Taking advantage of the synergies with the other companies in the group

C

However, this proposal does not bind the rest of the secured creditors, who could enforce their guarantees

Or:

However, this proposal does not bind the other secured creditors, who could enforce their guarantees

D

There is no special regime for fishing workers linked to occupational injuries different than that applicable for the rest of the employees

Or:

There is no special regime for fishing workers linked to occupational injuries different than that applicable for other employees

E

The rest of the directors of the Company may also be liable for the payments made

Or:

The other directors of the Company may also be liable for the payments made

 

In F, “the rest of” is followed by… no definite article! And yet it is the correct answer. This is because it is a newspaper headline. Unlike Spanish, English has its own set of grammar rules for headlines, headings and titles. Words like prepositions and articles, such as “the”, can be omitted because they are implied. The language is more concise, has more impact, and takes up less space.

F

UK benefit reform demands appeal to rest of EU  √

 

G and H are final further examples of a missing “the”. Again, el resto de would probably translate better as the other.

G

We are also coordinating a worldwide strategy in the rest of the jurisdictions

Or:

We are also coordinating a worldwide strategy in the other jurisdictions

H

We have considered the points you mention and also the other circumstances in this case

 

False friend of the week:      coherent

False friends are words or expressions that have a similar form to one in a person’s native language, but a different meaning. When you make changes to a document you are working on, is it to be more coherent, more consistent, or both?

In which of the following is coherent used correctly?

 

A

Is Putin the only world leader with a coherent Middle East strategy?

B

This Annex should be reviewed so that is coherent with the model established for the Binding Offer

C

We have introduced some other changes in the wording with the aim to be coherent with the terminology used in his contract

D

In our view, this is important because it’s absolutely coherent with our position in the other case

E

The new hire is coherent with the plan to expand the practice

The answer is A. Something that is coherent is something that makes sense. It is logical, well-thought-out, clear and… consistent. Consistency is part of the meaning of coherent, but not the same by itself.

We use coherent to describe arguments, theories, or policies. Or something forming a unified whole. A couple of examples:

One meaning of coherente in Spanish is precisely this: lógico, consecuente (I’m ignoring the Real Academia Española’s enormously helpful definition of “Que tiene coherencia”).
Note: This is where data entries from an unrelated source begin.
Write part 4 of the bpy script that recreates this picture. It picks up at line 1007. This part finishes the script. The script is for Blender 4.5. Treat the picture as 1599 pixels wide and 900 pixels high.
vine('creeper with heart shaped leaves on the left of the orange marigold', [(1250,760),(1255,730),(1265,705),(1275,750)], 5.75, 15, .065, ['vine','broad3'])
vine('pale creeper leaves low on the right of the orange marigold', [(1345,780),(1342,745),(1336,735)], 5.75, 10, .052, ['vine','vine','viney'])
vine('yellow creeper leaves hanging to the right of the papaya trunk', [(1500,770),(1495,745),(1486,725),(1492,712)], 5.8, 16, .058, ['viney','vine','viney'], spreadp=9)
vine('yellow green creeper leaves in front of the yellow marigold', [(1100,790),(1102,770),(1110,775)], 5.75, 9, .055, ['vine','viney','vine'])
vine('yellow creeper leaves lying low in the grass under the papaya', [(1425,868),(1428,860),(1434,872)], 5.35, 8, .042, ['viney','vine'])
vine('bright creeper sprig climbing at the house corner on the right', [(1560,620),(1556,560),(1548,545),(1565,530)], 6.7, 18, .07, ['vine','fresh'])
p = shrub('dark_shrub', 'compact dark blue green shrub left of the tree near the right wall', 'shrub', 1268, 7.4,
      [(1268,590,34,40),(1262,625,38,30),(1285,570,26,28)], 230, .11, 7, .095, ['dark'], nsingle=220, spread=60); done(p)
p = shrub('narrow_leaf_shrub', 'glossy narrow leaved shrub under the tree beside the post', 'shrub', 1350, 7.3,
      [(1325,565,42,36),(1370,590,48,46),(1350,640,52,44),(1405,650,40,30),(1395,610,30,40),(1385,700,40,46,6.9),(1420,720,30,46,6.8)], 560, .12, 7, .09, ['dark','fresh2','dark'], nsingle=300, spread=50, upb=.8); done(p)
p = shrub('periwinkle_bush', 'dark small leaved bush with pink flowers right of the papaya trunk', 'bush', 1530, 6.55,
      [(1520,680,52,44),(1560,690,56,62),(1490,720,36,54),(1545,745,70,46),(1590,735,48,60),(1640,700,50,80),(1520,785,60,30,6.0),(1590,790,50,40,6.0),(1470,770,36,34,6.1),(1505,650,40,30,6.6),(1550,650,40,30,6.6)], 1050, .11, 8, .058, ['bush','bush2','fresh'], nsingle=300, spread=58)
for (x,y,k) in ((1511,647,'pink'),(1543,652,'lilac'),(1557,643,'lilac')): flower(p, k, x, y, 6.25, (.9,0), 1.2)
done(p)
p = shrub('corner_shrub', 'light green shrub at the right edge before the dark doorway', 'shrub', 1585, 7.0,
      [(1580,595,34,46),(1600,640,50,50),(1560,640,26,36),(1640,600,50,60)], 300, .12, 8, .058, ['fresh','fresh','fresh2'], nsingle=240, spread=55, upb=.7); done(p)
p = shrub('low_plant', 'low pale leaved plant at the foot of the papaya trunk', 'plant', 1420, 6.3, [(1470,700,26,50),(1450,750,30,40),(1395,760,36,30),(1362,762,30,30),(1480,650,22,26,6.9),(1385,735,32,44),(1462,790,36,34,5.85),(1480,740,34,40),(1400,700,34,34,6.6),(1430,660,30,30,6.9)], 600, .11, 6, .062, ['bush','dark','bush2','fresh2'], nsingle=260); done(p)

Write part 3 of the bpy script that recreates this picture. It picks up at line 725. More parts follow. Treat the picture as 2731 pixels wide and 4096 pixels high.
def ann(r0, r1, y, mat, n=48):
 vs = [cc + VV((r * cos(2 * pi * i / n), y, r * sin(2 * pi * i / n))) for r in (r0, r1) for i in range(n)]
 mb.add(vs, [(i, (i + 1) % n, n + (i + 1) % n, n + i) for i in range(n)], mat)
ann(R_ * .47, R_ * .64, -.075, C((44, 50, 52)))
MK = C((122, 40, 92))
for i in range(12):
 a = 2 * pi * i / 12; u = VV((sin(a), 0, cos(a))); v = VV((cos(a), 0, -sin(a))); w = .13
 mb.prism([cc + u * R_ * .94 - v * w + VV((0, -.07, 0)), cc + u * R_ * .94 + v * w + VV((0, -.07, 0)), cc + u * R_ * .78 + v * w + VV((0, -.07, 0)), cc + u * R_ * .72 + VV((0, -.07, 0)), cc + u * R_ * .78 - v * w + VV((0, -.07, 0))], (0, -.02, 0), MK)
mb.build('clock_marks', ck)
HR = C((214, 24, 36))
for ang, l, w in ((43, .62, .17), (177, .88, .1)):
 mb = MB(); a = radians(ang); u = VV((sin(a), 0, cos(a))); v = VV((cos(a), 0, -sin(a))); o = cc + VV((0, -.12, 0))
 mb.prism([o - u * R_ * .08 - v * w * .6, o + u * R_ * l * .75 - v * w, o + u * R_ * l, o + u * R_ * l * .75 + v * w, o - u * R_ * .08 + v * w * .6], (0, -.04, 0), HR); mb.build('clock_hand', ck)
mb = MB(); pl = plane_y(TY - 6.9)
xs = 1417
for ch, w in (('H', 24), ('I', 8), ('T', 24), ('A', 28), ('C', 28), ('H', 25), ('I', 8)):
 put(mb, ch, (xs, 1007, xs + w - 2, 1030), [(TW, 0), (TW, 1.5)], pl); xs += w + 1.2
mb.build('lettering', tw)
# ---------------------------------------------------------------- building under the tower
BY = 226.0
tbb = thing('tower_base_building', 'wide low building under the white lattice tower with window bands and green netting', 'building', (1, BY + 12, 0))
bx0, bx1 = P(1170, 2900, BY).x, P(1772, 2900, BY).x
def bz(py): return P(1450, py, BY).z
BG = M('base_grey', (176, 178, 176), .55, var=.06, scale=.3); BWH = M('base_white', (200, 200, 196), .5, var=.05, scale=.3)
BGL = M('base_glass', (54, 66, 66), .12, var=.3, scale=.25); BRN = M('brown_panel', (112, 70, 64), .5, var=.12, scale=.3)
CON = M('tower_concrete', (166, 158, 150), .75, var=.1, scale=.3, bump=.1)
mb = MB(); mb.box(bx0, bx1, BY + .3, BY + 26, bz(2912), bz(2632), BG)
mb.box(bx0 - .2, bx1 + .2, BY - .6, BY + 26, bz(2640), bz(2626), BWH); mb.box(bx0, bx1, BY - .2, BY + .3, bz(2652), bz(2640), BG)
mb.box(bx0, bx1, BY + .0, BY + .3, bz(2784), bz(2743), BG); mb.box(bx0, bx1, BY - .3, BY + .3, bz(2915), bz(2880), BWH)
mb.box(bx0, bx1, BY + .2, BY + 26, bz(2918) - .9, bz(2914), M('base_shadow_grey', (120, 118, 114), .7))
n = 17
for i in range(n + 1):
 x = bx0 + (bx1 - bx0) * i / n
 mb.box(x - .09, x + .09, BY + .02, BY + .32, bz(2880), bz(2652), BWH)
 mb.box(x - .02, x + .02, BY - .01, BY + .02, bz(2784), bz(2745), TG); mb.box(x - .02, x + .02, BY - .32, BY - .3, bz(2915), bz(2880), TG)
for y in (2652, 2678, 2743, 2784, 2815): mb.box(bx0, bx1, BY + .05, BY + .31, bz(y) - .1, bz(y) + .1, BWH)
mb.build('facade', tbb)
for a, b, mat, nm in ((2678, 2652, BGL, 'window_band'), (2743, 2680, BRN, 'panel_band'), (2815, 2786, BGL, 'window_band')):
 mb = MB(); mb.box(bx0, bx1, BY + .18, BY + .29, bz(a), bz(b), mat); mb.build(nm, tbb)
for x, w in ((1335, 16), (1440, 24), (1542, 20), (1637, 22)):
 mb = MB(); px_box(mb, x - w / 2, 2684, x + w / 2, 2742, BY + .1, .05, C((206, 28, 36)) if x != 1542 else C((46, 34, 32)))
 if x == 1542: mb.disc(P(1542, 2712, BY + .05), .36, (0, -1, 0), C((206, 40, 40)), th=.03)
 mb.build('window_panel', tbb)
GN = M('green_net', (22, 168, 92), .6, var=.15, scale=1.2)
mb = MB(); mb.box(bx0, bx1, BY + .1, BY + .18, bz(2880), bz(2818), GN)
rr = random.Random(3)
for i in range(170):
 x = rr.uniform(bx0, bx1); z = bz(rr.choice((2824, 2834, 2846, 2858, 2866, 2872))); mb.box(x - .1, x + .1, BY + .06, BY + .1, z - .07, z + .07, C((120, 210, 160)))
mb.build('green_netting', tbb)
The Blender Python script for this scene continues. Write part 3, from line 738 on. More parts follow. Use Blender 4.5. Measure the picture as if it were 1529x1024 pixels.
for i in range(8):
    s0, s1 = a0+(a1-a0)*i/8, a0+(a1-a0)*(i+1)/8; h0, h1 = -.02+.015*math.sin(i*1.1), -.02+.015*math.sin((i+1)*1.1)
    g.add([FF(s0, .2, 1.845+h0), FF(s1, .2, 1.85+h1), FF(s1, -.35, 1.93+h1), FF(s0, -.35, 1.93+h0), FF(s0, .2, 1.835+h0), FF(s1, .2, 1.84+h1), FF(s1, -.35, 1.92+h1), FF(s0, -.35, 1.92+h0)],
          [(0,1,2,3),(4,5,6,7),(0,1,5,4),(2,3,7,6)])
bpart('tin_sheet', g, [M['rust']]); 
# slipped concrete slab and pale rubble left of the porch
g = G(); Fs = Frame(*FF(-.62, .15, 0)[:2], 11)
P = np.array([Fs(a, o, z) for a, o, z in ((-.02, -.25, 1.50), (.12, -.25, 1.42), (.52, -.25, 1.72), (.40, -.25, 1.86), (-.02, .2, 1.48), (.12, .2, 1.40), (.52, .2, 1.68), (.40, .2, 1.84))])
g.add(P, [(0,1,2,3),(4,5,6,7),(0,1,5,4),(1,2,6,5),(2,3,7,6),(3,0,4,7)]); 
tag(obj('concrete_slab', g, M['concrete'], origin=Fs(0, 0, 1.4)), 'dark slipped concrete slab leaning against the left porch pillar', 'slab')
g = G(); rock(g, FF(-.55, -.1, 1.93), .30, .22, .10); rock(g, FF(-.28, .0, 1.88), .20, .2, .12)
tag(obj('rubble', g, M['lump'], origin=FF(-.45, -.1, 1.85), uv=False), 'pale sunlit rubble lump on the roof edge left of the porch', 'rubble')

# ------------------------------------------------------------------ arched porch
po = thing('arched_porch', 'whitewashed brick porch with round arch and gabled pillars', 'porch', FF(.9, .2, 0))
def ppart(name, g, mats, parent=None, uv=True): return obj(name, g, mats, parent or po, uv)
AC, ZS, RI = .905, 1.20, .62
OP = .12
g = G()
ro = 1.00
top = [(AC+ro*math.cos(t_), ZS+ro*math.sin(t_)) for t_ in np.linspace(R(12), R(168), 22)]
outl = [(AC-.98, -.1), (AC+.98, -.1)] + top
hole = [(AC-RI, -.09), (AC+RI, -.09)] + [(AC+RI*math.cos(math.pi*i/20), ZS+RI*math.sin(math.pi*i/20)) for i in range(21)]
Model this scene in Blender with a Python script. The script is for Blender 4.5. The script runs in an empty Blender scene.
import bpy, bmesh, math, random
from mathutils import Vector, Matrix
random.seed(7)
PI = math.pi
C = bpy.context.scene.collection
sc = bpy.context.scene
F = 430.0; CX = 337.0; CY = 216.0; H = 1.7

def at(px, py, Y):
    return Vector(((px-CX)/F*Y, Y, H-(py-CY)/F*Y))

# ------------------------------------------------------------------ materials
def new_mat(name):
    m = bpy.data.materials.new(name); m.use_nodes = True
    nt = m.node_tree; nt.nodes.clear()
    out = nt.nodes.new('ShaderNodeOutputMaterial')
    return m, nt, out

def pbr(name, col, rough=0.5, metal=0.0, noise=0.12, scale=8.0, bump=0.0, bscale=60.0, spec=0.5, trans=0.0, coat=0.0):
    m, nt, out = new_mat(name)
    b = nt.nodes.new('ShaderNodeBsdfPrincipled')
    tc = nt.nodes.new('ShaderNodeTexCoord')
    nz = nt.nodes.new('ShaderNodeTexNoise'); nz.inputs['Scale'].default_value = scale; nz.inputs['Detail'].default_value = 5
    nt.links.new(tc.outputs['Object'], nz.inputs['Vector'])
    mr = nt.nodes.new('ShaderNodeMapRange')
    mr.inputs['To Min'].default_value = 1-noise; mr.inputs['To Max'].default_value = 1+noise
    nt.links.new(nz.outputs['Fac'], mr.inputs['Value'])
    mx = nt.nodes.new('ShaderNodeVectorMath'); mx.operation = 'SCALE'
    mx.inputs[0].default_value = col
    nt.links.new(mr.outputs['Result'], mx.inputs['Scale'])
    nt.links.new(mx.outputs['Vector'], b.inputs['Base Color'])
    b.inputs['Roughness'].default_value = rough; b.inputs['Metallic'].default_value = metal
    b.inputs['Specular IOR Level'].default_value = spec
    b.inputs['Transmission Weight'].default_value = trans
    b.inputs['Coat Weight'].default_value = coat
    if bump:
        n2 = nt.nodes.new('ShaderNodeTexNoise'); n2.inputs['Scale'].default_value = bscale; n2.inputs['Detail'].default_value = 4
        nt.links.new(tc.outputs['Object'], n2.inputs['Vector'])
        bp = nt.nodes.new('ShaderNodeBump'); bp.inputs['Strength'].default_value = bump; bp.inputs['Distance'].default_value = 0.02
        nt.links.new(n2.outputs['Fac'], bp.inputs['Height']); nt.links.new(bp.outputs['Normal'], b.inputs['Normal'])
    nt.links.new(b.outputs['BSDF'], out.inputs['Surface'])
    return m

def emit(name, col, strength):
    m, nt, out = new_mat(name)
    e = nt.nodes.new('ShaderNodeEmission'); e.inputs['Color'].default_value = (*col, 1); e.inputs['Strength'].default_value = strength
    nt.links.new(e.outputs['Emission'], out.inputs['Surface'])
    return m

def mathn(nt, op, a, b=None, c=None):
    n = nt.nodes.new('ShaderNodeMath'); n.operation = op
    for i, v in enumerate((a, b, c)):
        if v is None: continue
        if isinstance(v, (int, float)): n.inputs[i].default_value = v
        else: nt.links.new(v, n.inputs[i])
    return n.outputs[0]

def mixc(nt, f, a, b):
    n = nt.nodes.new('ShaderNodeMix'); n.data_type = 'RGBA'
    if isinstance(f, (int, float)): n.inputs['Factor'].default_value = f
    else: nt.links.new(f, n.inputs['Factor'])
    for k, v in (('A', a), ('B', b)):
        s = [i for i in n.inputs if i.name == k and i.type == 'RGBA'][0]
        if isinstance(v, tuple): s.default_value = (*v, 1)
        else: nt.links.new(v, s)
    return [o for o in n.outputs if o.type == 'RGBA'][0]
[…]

But coherente is also often used to mean acorde, en harmonía. And this is where it means consistent, in line with or in keeping with. Not coherent.

A

Is Putin the only world leader with a coherent Middle East strategy?  √

B

This Annex should be reviewed so that is consistent with the model established for the Binding Offer

C

We have introduced some other changes in the wording with the aim to be consistent with the terminology used in his contract

D

In our view, this is important because it’s absolutely in line with our position in the other case

E

The new hire is in keeping with the plan to expand the practice

 

You might like to know that Spanish speakers are far from alone in mistaking coherent for consistent. It has become part of the official “English” of the European Union, together with quite a few other false friends, as admitted in a very good – and, I might say, coherent – publication by its Translation Directorate in 2013 called “Misused English in EU publications”. On page 22 they explain:

“Coherent means ‘logical; consistent and orderly’ or ‘capable of logical and orderly thought’. In the former meaning it is generally an internal characteristic of an argument or a publication, for example, and in the latter meaning, it is an internal characteristic of a person (e.g. ‘he is totally incoherent, he must have been drinking’). In the EU, on the other hand, it is frequently used with the meaning of ‘in agreement with’ or ‘accordant with’ (something else).”